* _TASK DESCRIPTION_: Print the listing below in its entirety, character for character.
===
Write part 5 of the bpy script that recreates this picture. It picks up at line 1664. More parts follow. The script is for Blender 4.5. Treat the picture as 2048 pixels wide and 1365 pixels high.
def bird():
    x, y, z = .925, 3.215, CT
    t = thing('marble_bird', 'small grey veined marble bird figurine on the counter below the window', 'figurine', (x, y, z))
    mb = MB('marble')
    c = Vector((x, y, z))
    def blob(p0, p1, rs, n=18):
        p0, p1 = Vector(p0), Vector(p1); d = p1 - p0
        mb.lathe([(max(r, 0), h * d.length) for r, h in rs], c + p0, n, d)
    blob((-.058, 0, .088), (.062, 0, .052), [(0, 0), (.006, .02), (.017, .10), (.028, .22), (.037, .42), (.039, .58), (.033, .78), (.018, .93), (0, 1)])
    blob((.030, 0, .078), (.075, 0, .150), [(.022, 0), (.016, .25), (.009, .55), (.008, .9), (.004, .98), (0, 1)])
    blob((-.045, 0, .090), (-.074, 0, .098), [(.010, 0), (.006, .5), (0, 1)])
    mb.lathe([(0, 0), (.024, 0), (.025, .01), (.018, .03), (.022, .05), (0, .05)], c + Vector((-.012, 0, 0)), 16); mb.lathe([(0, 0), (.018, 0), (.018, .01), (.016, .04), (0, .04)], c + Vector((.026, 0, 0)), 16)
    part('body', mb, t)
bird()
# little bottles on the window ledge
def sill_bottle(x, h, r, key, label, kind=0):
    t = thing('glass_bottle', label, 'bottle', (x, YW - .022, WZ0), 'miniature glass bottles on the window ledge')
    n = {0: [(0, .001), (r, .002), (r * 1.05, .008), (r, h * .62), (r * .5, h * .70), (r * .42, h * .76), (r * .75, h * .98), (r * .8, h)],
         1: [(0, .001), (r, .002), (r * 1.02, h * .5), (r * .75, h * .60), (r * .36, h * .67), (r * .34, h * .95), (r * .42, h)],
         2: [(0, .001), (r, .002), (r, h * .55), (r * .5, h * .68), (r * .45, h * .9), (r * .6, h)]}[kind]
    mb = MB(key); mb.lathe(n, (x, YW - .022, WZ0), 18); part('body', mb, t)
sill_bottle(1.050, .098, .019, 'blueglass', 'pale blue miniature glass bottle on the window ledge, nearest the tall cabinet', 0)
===
* _FINISHED ANSWER_:
Write part 5 of the bpy script that recreates this picture. It picks up at line 1664. More parts follow. The script is for Blender 4.5. Treat the picture as 2048 pixels wide and 1365 pixels high.
def bird():
    x, y, z = .925, 3.215, CT
    t = thing('marble_bird', 'small grey veined marble bird figurine on the counter below the window', 'figurine', (x, y, z))
    mb = MB('marble')
    c = Vector((x, y, z))
    def blob(p0, p1, rs, n=18):
        p0, p1 = Vector(p0), Vector(p1); d = p1 - p0
        mb.lathe([(max(r, 0), h * d.length) for r, h in rs], c + p0, n, d)
    blob((-.058, 0, .088), (.062, 0, .052), [(0, 0), (.006, .02), (.017, .10), (.028, .22), (.037, .42), (.039, .58), (.033, .78), (.018, .93), (0, 1)])
    blob((.030, 0, .078), (.075, 0, .150), [(.022, 0), (.016, .25), (.009, .55), (.008, .9), (.004, .98), (0, 1)])
    blob((-.045, 0, .090), (-.074, 0, .098), [(.010, 0), (.006, .5), (0, 1)])
    mb.lathe([(0, 0), (.024, 0), (.025, .01), (.018, .03), (.022, .05), (0, .05)], c + Vector((-.012, 0, 0)), 16); mb.lathe([(0, 0), (.018, 0), (.018, .01), (.016, .04), (0, .04)], c + Vector((.026, 0, 0)), 16)
    part('body', mb, t)
bird()
# little bottles on the window ledge
def sill_bottle(x, h, r, key, label, kind=0):
    t = thing('glass_bottle', label, 'bottle', (x, YW - .022, WZ0), 'miniature glass bottles on the window ledge')
    n = {0: [(0, .001), (r, .002), (r * 1.05, .008), (r, h * .62), (r * .5, h * .70), (r * .42, h * .76), (r * .75, h * .98), (r * .8, h)],
         1: [(0, .001), (r, .002), (r * 1.02, h * .5), (r * .75, h * .60), (r * .36, h * .67), (r * .34, h * .95), (r * .42, h)],
         2: [(0, .001), (r, .002), (r, h * .55), (r * .5, h * .68), (r * .45, h * .9), (r * .6, h)]}[kind]
    mb = MB(key); mb.lathe(n, (x, YW - .022, WZ0), 18); part('body', mb, t)
sill_bottle(1.050, .098, .019, 'blueglass', 'pale blue miniature glass bottle on the window ledge, nearest the tall cabinet', 0)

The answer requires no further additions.